Interrupt Agent
Definition
In the Ibex core verification testbench, the Interrupt Agent is the component used to drive interrupt stimulus onto the Ibex core. Specifically, it randomly drives stimulus on the core’s interrupt pins while a test is executing.
Role in the Ibex testbench
The Interrupt Agent appears as part of the Ibex testbench architecture alongside other verification components such as memory interface agents and a memory model. While the memory interface agents respond to instruction-fetch and load-store-unit memory requests, the Interrupt Agent provides asynchronous interrupt-pin stimulus to exercise interrupt behavior during execution.

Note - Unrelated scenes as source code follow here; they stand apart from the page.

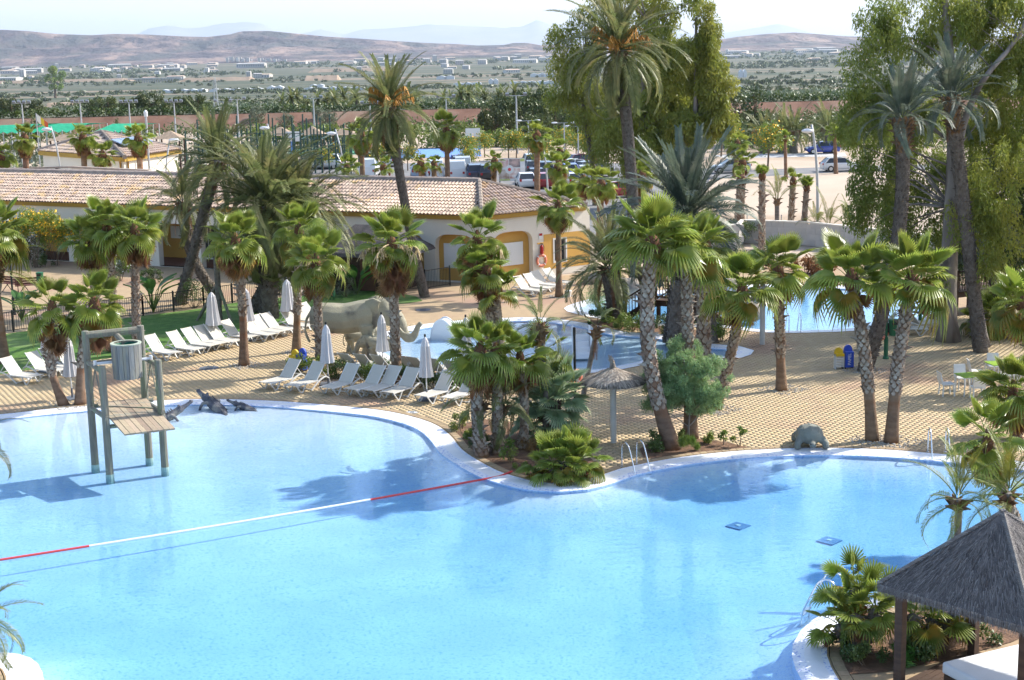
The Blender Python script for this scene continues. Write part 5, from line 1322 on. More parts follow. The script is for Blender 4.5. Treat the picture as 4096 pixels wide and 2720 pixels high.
for i, (x, y, s, l) in enumerate(((2080, 1250, 1.25, 'pointed dark tree right of the eucalyptus group'), (2250, 1300, 1.35, 'pointed dark tree before the right bank'), (2230, 1390, .7, 'dark round bush under the pointed tree'))):
    p = D(c20(x, y + 60), 196 + i * 3); far_tree('cypress' if i < 2 else 'pine', l, (p.x, p.y, 0), s * 1.15, 'cypress_tree' if i < 2 else 'tree', None, i, (1.5, 1.5, 1.0))
# cassias of the parking lot
cs = [c10(620, 1560), c10(810, 1500), c10(1160, 1560), c10(1400, 1540), c10(1950, 1480), c10(1990, 1550), c10(2110, 1420), c20(40, 1440), c20(150, 1420), c20(500, 1390), c20(660, 1400), c20(590, 1430), c20(720, 1480), c20(280, 1560), c10(2330, 1440), c20(310, 1500)]
cl_ = ['behind the white parked cars at left', 'left of the shaggy fan palm of the parking lot', 'left of the thin dark date trunk', 'right of the thin dark date trunk', 'in front of the basketball hoop', 'beside the billboard at its left', 'under the basketball hoop post', 'behind the billboard top', 'right of the billboard', 'under the middle street lamp', 'left of the dark red car', 'beside the right street lamp', 'behind the dark red car', 'before the silver cars right of the billboard', 'at the left edge of the billboard', 'between billboard and street lamp']
for i, (p, l) in enumerate(zip(cs, cl_)):
    g_ = G((p[0], p[1] + 14)); far_tree('cassia', 'yellow flowering small tree ' + l, g_, .85 + .3 * ((i * 7) % 5) / 5, 'cassia_tree', 'yellow flowering trees of the parking lot', i * 1.7)
far_tree('cassia', 'thin young yellow-green tree on the kerb of the sandy lot', G(Z(2600, 450, 2.951, 1390, 660)), 1.5, 'young_tree')
far_tree('cassia', 'yellow flowering tree at the left end of the sandy lot kerb', G(Z(2600, 450, 2.951, 840, 520)), 1.5, 'cassia_tree')
for i, (x, y, s, l) in enumerate(((1000, 470, 1.0, 'grey olive bush high on the bank'), (1510, 480, 1.1, 'pale round bush at the bank foot, right'), (695, 410, 1.2, 'grey bush on the bank, left of the courts'), (1420, 380, .9, 'grey bush near the top of the bank'))):
    p = T(Z(800, 350, 2.951, x, y)); far_tree('olive', l, (p.x, p.y, p.z - .4), s * .85, 'bush', 'grey bushes on the embankment', i)
# hedge along the top of the embankment, one mass
def hedge_top():
    cl = []
    r = random.Random(5)
    for x in np.arange(-150, 150, .85):
        cl.append((x, 272.6 + r.uniform(-.5, .5), terrain(x, 273) + r.uniform(.3, 1.0), (.9, .8, r.uniform(.7, 1.15))))
    V, F, t = leaf_cloud(cl, 26000, .42, .6, 0, 3, .5)
    tag(link('hedge', np_mesh('hedge', V, F, M['shrub_dark'], t)), kind='stuff')
hedge_top()
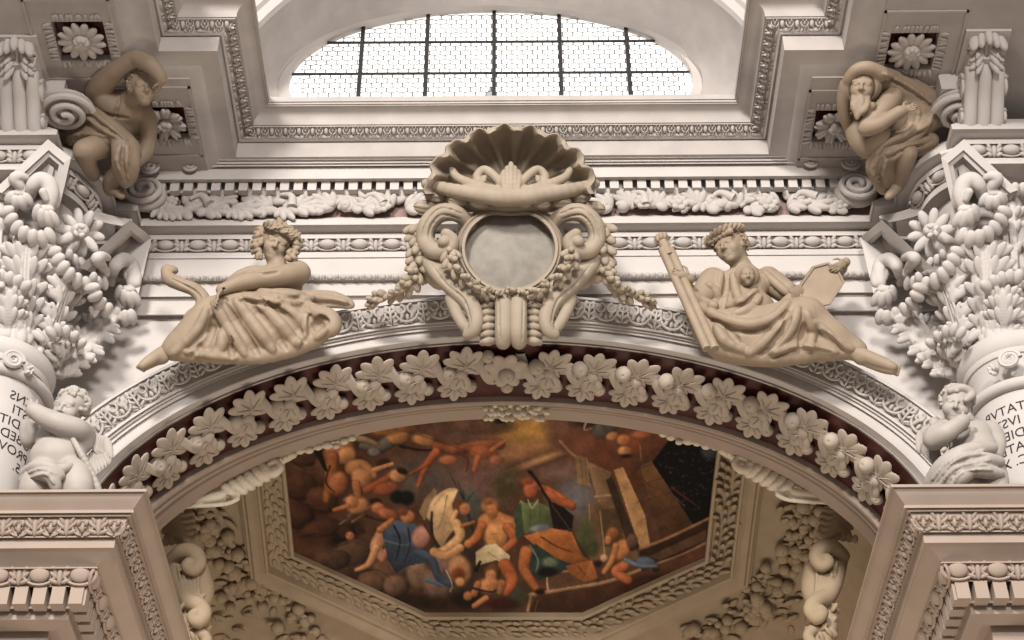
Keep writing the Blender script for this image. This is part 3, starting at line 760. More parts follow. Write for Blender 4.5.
# greens and dark ground in the middle
fe(585, 535, 12, 20, (86, 88, 50), 10, .5, .3); fe(592, 548, 8, 12, (74, 80, 44), 0, .5, .3); fe(505, 485, 16, 26, (92, 76, 46), 20, .6, .2); fe(510, 595, 22, 22, (66, 70, 48), 0, .6, .2)
for _ in range(60):
    x, y = r_.uniform(498, 516), r_.uniform(468, 508); fl([(x, y), (x + r_.uniform(-5, 3), y + r_.uniform(-4, 4))], .6, .3, r_.choice([(66, 52, 30), (132, 108, 66), (106, 100, 90)]), 0, .8, .8)
fe(455, 560, 40, 40, (66, 52, 40), 0, .6, .2); fe(470, 505, 14, 24, (84, 88, 80), 0, .6, .2)
for x1_, y1_, w in ((449, 471, 1.1), (452, 478, 1.5), (458, 482, 1.6), (463, 490, 1.7), (474, 492, 1.5)): fl([(x1_, y1_), (466, 506), (474, 535)], w * .5, w, (44, 62, 60), .2, .8)
# cloud bank under the group
fe(345, 560, 36, 26, (92, 64, 48), -10, .4, .45, -.4, -.8); fe(345, 535, 26, 12, (40, 28, 22), -35, .6, .1); fe(390, 574, 26, 18, (104, 70, 50), 30, .4, .4); fe(400, 562, 12, 16, (128, 94, 70), 10, .35, .5); fe(418, 574, 14, 20, (132, 100, 76), -10, .35, .5); fe(438, 582, 20, 20, (122, 92, 76), -10, .4, .45); fe(450, 592, 16, 12, (100, 78, 62), 0, .5, .4); fe(395, 600, 20, 8, (48, 32, 24), 24, .6, .1); fe(420, 602, 40, 10, (54, 38, 28), 12, .6, .1); fe(446, 560, 20, 20, (134, 102, 90), 30, .4, .35)
fe(466, 600, 30, 14, (46, 34, 24), 0, .6, .1)
for cx_, cy_, rx_, ry_, rot_, c_ in ((304, 452, 20, 16, 10, (96, 62, 44)), (330, 470, 18, 22, 0, (104, 66, 44)), (300, 486, 18, 16, 0, (88, 54, 38)), (322, 500, 18, 14, 20, (100, 60, 40)), (298, 516, 18, 14, 0, (80, 48, 34)), (322, 528, 22, 10, -10, (92, 56, 38)), (352, 552, 22, 14, -14, (108, 78, 60)), (336, 560, 16, 11, -10, (84, 58, 44)), (372, 582, 16, 11, 20, (112, 78, 58)), (396, 586, 14, 12, 10, (124, 90, 68))):
    fe(cx_, cy_, rx_, ry_, c_, rot_, .16, .55, -.5, -.7, .8)
for q_ in ([(292, 462), (310, 470), (330, 462)], [(296, 500), (314, 506), (336, 498)], [(298, 538), (318, 534), (334, 540)], [(336, 548), (352, 542), (370, 548)], [(360, 572), (378, 570), (392, 580)]): fl(q_, 1.2, .6, (44, 28, 20), 0, 1.5, .8)
# upper figures and the red cloud of putti
fe(340, 450, 18, 17, (172, 108, 62), 0, .3, .5); fe(347, 456, 11, 11, (188, 124, 70), 0, .3, .5); fl([(332, 458), (330, 478), (326, 500)], 8, 4, (164, 92, 48)); fe(338, 484, 12, 15, (172, 98, 52), 20, .3, .5); fl([(330, 466), (326, 482), (334, 492)], 1.5, 1, (50, 30, 22)); fl([(318, 452), (326, 470)], 4, 2, (48, 30, 22))
fl([(352, 468), (362, 466), (372, 476)], 8, 6, (186, 118, 66)); fe(362, 478, 13, 11, (190, 122, 70), 30, .3, .5); fl([(356, 484), (358, 496)], 5, 4, SK); fl([(366, 490), (384, 480), (392, 474)], 4.5, 3.5, SKR); fe(384, 464, 9, 7, (60, 36, 26), 0, .4, .4); fl([(374, 470), (392, 464)], 3, 2.5, (196, 128, 76))
fe(398, 476, 10, 8, (196, 130, 76), 10, .3, .5); fe(402, 471, 7, 4, (58, 36, 26), 20, .4, .2); fe(386, 488, 16, 8, (160, 80, 46), -10, .4, .4); fl([(362, 446), (378, 448), (394, 438)], 4, 8, (108, 98, 82), .4); fl([(354, 438), (366, 440), (376, 444)], 4, 3, (150, 120, 84)); fe(374, 452, 8, 5, (128, 122, 112), 0, .4, .4)
fe(398, 437, 14, 9, (184, 118, 60), 0, .4, .5); fe(384, 430, 20, 7, (156, 96, 50), 0, .5, .4); fe(424, 440, 15, 7, (180, 114, 60), 10, .4, .5); fl([(436, 446), (456, 450), (474, 446), (500, 444)], 5, 6, (150, 80, 46)); fl([(400, 446), (420, 450), (434, 450)], 2, 1.4, (54, 32, 24)); fe(406, 428, 16, 5, (128, 78, 46), 0, .5, .4)
fl([(436, 452), (426, 466), (418, 486)], 5, 2.6, (186, 92, 48)); fl([(430, 462), (418, 470), (410, 474)], 3, 2, (166, 80, 44)); fe(448, 460, 12, 6, (178, 98, 58), 0, .4, .4); fl([(458, 452), (468, 460), (466, 472)], 2, 1.2, (110, 56, 40)); fe(482, 452, 18, 8, (166, 88, 50), 8, .4, .4); fl([(478, 458), (474, 470)], 4, 3, (190, 100, 58)); fe(496, 460, 9, 6, (170, 96, 62), 0, .4, .4); fl([(492, 450), (506, 440)], 3, 2, (180, 104, 62)); fe(432, 420, 10, 3, (160, 92, 56), -8, .5, .3); fl([(410, 432), (440, 442), (470, 452)], .8, .6, (70, 36, 26), 0, .8, .8)
fe(398, 497, 10, 8, (26, 28, 26), 0, .4, .2); fe(407, 498, 9, 9, (28, 34, 32), 0, .4, .2)
# seated row of putti at the left
for x, y in ((344, 500), (352, 505), (348, 516), (362, 512), (340, 524), (352, 522)): fl([(x, y), (x + 12, y - 8)], 1.4, .6, (148, 126, 98), .2, 1, .8)
fe(358, 506, 13, 9, (196, 122, 68), -25, .35, .5); fe(352, 502, 8, 8, (190, 120, 66), 0, .4, .5); fl([(348, 506), (334, 510)], 3, 2.4, SK); fe(376, 502, 8, 5, (54, 32, 24), 10, .4, .2); fe(378, 508, 8, 7, (184, 104, 60), 0, .35, .5); fe(388, 514, 13, 7, (170, 92, 56), 20, .4, .5); fl([(366, 516), (380, 520), (398, 522)], 2, 1.4, (70, 44, 32)); fe(345, 532, 9, 8, (78, 44, 28), 0, .4, .3); fe(350, 536, 5.5, 5.5, (196, 118, 74), 0, .4, .4); fe(360, 530, 8, 5, (66, 46, 36), 20, .5, .2)
# blue mantle figure
fl([(382, 536), (376, 548), (382, 556)], 8, 6, (200, 136, 90)); fl([(376, 548), (371, 560), (366, 566), (356, 570)], 5, 2.4, (208, 140, 88)); fl([(386, 552), (382, 560)], 4, 3, (186, 116, 80)); fp([(380, 524), (396, 520), (416, 524), (420, 548), (430, 562), (408, 566), (396, 574), (388, 560)], (66, 76, 92), 1, (.1, -.3)); fl([(394, 526), (400, 540), (396, 560)], 1.6, 1, (32, 38, 50)); fl([(408, 528), (410, 546), (404, 562)], 1.4, 1, (36, 42, 54)); fl([(384, 540), (404, 545), (418, 540)], 1, .8, (104, 116, 130), 0); fl([(418, 552), (432, 560), (438, 576), (450, 584)], 5, 4, (70, 84, 100)); fl([(428, 580), (444, 586)], 3, 1.5, (84, 108, 122))
fe(421, 537, 11, 14, (196, 128, 106), 15, .35, .35); fl([(424, 524), (432, 540), (428, 552)], 1.6, 1.2, (92, 52, 40)); fe(408, 517, 9, 8, (200, 122, 72), 0, .35, .5); fe(403, 512, 7, 5, (122, 68, 42), 0, .5, .3); fl([(392, 520), (380, 530)], 3, 4, (196, 116, 70))
# winged figure with light wings
fp([(424, 500), (434, 488), (437, 492), (432, 512), (424, 520), (419, 512)], (148, 116, 78)); fl([(432, 516), (436, 502), (448, 492), (456, 491)], 6, 3, (214, 170, 118)); fp([(432, 510), (446, 492), (458, 490), (452, 504), (456, 526), (446, 540), (440, 552), (434, 540)], (204, 160, 108), 1, (-.1, -.3)); fl([(432, 512), (432, 534), (442, 552)], 1.6, 2.4, (62, 48, 40)); fl([(447, 496), (444, 512), (438, 530)], 1, .6, (120, 84, 56), 0)
fe(460, 506, 9, 8, (120, 68, 40), 0, .4, .3); fe(465, 509, 7, 8, (206, 128, 72), 10, .4, .4); fl([(456, 512), (452, 522)], 3, 3, (226, 168, 104)); fl([(456, 524), (460, 536), (448, 548), (440, 552)], 6, 4.5, (222, 164, 102)); fl([(462, 526), (474, 522)], 2.6, 2, SK); fl([(434, 552), (446, 556), (460, 548)], 5, 5, (214, 150, 92)); fe(460, 570, 14, 18, (186, 126, 78), -20, .35, .45); fe(458, 574, 9, 8, (128, 68, 36), 0, .4, .3); fe(460, 582, 6, 6, (214, 140, 80), 0, .4, .4); fl([(446, 570), (452, 584), (450, 592)], 1, .7, (226, 196, 158), 0)
# the young man at the centre
fl([(486, 522), (494, 520), (508, 526)], 9, 11, (206, 128, 66)); fe(496, 536, 14, 18, (212, 138, 74), 0, .3, .45); fe(490, 506, 10, 9, (176, 110, 58), 0, .35, .3); fe(492, 511, 7, 9, (208, 124, 66), -15, .35, .45); fe(488, 502, 8, 4, (150, 94, 50), -10, .5, .3); fl([(482, 526), (476, 538), (468, 544)], 5.5, 4.5, (196, 104, 52)); fe(468, 544, 5, 5, (206, 120, 62), 0, .4, .4); fl([(508, 528), (514, 540), (500, 552), (490, 552)], 6, 3.2, (190, 102, 54)); fl([(490, 534), (504, 534)], .7, .5, (150, 84, 42), 0, .8, .6); fl([(498, 524), (497, 546)], .7, .5, (156, 88, 44), 0, .8, .6)
fp([(476, 552), (486, 545), (496, 544), (510, 556), (508, 564), (496, 560), (476, 566)], (206, 180, 132), 1, (.1, -.2)); fl([(488, 552), (500, 560)], 1, .6, (150, 120, 84), 0); fl([(505, 566), (512, 580), (506, 592)], 8, 5.5, (188, 94, 46))
# child below him
fe(492, 572, 10, 10, (112, 72, 42), 0, .35, .35); fe(491, 576, 7, 8, (190, 118, 68), 0, .35, .45); fe(490, 586, 14, 10, (196, 122, 70), 0, .35, .45); fl([(478, 584), (474, 594)], 4, 4, SK); fl([(502, 584), (500, 592)], 5, 4, SK); fl([(486, 598), (474, 606)], 3.5, 3, (196, 118, 66)); fe(468, 596, 6, 6, (188, 112, 62), 0, .4, .4); fl([(472, 588), (490, 592), (496, 590)], 1.8, 1.5, (60, 44, 46), .2); fe(502, 604, 20, 8, (72, 32, 24), 0, .5, .2); fl([(476, 570), (480, 562)], 2.5, 2, (46, 30, 22))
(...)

The broader Ibex verification flow stimulates the core to execute a program stored in memory and compares the core trace against a Spike instruction-set-simulator trace. Within this environment, interrupt stimulus is one of the external stimuli used during tests; the test and sequence library includes sequences that drive interrupt and debug stimulus into the core.
Verification context
Interrupt behavior is part of the Ibex verification scope. The cited testplan discussion identifies exception and interrupt testing among the areas required for comprehensive Ibex verification. The co-simulation system can also support interrupt requests: interrupts observed in RTL simulation are forwarded to the ISS so the RTL and ISS remain synchronized.